Weyrmman, watch; weyrman, learn
Something new in every Turn.
Oldest may be coldest, too.
Sense the right; find the true!

-- Anne McCaffrey: Dragonrider, 1967.


      In the Western Desert they found an inscription. An officer in the Roman army years and years ago, serving in the Western Desert, had reached the conclusion that there were two things in life that you could pursue -- love and power -- and no one could pursue both.

-- Malcolm Muggeridge:
an interview with William F. Buckley on Firing Line.


      In philosophy ever since the time of Pythagoras there has been an opposition between the men whose thought was mainly inspired by mathematics and those who were more influenced by the empirical sciences. Plato, Thomas Aquinas, Spinoza, and Kant belong to what may be called the mathematical party; Democritus, Aristotle, and the modern empiricists from Locke onwards, belong to the opposite party.

-- Bertrand Russell:
A History of Western Philosophy, 1945, page 828.


      There are, perhaps, no contrasts, be they never so subtle, never so slight, into which the theory we are advancing may not some day make its way. For the present, however, we must shut our eyes to that, focusing our attention on those contrasts which seem to imply a deep-seated necessity, on those contrasts on which our very life and all its values seem to hinge.

-- Geoffrey Sainsbury:
The Theory of Polarity, 1927, page 199.


      This brings me to a very remarkable psychological antagonism among men in an age of progressive civilization, an antagonism which, because it is radical and rooted in the innate emotional constitution, is the cause of a sharper cleavage among men than the accidental quarrel of interests could ever bring about . . . in short an opposition which is responsible for the fact that no work of the mind and no deed of the heart can make a decisive success with one class, without thereby drawing upon it a condemnation from the other. This opposition is, without doubt, as old as the beginning of culture, and to the end it can hardly be otherwise . . . Whoever counts himself among the former class can be called a realist, and whoever numbers himself with the latter an idealist.

-- Friedrich Schiller:
Letters on the Aesthetic Education of Man, 1795.

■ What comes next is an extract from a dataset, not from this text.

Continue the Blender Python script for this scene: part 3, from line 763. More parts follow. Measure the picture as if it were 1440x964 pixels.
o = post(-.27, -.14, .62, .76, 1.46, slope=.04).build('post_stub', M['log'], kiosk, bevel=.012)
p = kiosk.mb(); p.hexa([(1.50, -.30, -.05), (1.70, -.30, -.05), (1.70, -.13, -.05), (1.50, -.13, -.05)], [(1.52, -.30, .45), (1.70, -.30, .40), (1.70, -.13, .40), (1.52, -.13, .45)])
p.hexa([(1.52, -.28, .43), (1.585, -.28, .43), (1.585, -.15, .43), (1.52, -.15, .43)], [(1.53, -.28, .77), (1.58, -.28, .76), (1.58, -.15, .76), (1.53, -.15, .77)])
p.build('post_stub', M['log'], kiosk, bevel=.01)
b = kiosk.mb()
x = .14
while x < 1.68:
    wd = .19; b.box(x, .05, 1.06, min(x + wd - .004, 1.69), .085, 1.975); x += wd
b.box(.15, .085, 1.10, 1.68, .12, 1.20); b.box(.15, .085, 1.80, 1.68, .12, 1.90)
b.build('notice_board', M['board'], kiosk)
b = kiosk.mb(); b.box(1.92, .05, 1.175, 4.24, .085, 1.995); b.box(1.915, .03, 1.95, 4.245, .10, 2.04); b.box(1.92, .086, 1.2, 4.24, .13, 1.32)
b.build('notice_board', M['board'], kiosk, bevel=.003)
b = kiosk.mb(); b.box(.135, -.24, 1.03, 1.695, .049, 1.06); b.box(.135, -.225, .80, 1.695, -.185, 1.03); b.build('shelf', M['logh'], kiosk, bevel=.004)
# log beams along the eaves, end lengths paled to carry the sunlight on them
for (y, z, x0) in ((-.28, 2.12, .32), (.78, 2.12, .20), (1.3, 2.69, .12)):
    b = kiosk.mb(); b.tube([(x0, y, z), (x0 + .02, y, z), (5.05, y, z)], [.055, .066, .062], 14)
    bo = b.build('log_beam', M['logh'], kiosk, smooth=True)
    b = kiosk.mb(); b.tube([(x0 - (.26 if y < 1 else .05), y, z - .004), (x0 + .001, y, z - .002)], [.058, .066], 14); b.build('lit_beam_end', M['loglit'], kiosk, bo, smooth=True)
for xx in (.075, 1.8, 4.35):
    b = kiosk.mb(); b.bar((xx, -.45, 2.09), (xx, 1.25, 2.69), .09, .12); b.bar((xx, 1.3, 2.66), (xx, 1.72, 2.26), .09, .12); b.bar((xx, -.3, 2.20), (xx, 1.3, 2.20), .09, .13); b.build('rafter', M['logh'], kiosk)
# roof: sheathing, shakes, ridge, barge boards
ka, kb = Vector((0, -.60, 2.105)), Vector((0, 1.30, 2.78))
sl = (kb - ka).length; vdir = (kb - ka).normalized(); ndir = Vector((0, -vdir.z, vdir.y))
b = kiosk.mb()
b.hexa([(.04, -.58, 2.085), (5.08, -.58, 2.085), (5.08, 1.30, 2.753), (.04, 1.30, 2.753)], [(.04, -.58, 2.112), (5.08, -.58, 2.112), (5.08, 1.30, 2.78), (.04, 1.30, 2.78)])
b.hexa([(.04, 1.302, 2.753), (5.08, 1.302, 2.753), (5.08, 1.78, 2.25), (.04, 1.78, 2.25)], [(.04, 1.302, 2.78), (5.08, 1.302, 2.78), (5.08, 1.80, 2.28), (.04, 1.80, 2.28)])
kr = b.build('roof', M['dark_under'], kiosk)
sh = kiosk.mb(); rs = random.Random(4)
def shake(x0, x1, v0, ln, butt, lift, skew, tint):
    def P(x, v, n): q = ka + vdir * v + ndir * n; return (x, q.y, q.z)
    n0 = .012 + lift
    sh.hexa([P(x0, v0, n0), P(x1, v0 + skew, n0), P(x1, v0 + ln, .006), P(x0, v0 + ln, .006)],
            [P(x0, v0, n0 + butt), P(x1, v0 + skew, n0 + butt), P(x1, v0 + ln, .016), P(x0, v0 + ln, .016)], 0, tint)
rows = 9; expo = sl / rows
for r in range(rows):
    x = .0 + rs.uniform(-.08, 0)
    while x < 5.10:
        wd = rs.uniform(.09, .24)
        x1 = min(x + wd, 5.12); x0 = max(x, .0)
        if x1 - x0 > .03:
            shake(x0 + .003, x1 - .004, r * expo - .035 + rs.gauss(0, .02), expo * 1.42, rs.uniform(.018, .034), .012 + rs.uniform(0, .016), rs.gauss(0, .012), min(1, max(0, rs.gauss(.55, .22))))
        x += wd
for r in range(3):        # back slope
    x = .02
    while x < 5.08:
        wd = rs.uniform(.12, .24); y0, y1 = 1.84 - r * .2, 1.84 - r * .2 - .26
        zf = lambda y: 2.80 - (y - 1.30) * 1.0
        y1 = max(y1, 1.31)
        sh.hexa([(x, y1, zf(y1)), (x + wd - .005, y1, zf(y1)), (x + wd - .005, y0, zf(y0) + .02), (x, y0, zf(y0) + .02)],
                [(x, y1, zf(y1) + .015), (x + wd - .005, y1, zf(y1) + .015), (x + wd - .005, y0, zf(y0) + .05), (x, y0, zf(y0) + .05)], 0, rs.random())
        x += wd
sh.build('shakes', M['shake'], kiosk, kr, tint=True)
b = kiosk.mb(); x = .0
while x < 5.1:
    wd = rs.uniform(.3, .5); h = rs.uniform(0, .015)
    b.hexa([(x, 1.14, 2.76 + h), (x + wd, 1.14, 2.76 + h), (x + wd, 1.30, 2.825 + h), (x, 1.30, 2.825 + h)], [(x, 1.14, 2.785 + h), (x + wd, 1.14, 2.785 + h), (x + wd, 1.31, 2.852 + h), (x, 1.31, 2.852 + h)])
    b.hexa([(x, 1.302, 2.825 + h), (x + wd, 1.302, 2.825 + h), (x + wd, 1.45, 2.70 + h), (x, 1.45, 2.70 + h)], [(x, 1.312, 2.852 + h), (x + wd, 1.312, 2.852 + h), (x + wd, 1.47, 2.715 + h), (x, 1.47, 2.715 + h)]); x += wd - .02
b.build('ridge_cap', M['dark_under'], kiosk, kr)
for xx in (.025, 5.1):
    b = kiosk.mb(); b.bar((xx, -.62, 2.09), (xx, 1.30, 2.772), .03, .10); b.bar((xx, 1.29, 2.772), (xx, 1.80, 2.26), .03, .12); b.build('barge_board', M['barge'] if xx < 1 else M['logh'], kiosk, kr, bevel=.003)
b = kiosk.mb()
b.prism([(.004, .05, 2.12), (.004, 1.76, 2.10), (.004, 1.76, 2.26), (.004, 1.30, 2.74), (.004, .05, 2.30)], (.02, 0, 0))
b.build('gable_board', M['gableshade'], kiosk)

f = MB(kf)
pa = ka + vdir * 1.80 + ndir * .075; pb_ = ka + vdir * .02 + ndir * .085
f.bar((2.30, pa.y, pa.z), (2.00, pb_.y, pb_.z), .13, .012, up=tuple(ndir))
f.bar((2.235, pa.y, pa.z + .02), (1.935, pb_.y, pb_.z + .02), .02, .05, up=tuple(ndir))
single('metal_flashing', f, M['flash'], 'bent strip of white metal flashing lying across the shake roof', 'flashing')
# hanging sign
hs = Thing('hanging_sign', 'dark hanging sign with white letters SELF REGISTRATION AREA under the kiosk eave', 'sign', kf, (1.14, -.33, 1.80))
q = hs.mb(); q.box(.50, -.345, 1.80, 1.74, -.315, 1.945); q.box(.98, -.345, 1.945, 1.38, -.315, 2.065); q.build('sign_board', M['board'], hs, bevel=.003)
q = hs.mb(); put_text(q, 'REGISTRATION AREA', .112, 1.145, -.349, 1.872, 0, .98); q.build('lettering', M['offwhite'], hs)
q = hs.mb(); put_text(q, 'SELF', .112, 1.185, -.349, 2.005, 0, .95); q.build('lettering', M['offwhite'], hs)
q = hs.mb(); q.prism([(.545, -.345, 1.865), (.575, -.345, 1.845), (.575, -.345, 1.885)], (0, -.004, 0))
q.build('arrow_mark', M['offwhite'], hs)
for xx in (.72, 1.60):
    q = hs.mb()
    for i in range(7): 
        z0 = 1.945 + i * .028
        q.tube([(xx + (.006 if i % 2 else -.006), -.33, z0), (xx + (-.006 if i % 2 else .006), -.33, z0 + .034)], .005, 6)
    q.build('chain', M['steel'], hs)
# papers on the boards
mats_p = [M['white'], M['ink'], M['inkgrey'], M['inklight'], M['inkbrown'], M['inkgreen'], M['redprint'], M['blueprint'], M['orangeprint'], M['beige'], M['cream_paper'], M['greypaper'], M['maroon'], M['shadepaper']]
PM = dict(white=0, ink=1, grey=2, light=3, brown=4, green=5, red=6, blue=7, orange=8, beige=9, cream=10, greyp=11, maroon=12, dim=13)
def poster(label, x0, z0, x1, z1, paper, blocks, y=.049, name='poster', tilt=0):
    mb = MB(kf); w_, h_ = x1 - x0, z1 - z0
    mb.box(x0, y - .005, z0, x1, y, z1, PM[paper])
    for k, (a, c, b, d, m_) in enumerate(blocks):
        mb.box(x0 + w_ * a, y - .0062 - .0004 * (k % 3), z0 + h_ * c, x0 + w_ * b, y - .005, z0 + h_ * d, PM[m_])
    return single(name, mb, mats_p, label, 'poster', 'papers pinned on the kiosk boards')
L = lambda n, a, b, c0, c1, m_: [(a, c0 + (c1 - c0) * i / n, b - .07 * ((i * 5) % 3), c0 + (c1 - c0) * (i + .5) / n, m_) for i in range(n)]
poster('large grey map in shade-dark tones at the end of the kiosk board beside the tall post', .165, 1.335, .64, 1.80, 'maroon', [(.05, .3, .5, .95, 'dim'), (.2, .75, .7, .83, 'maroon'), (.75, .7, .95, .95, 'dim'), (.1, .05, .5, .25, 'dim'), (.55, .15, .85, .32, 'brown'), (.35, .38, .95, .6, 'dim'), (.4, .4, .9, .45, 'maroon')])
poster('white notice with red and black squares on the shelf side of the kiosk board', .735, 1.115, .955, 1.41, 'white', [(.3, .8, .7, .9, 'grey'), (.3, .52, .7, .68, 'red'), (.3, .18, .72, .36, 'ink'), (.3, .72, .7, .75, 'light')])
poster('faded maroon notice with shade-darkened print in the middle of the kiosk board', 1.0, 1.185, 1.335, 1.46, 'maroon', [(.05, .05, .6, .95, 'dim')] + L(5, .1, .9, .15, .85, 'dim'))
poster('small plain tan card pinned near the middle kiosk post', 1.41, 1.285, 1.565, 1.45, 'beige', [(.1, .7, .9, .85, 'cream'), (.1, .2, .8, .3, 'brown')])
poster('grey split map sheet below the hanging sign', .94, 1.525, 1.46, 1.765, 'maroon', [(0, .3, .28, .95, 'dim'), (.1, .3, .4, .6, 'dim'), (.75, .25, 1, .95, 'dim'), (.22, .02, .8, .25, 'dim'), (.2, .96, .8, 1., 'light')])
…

      Through their own conduct [people] often lock themselves out of the best that is within them. Only afterward do they realize how poor they have become. They have cut themselves off from the world of goodness and beauty within them. . . . So many people have to bear this burden. It is what makes them lose heart. They pass a garden and know that the flowers blossoming in it are no longer for them.

-- Albert Schweitzer:
quoted in Thoughts for Our Times,
Peter Pauper Press, 1975.


      The first, and some would say the greatest, achievement of your own "Western" culture was the conceiving of two ideals of conduct, both essential to the spirit's well-being. Socrates, delighting in the truth for its own sake and not merely for practical ends, glorified unbiased thinking, honesty of mind and speech. Jesus, delighting in the actual human persons around him, and in that flavour of divinity which, for him, pervaded the world, stood for unselfish love of neighbours and of God. Socrates woke to the ideal of dispassionate intelligence, Jesus to the ideal of passionate yet self-oblivious worshipage Socrates urged intellectual integrity, Jesus integrity of will. Each, of course, though starting with a different emphasis, involved the other.


      Unfortunately both these ideals demanded of the human brain a degree of vitality and coherence of which the nervous system of the First Men was never really capable. For many centuries these twin stars enticed the more precociously human of human animals, in vain. And the failure to put these ideals in practice helped to engender in the race a cynical lassitude which was one cause of its decay.

-- Olaf Stapledon:
Last and First Men. New York, 1931.


      The world is comic to people who think, and tragic to people who feel.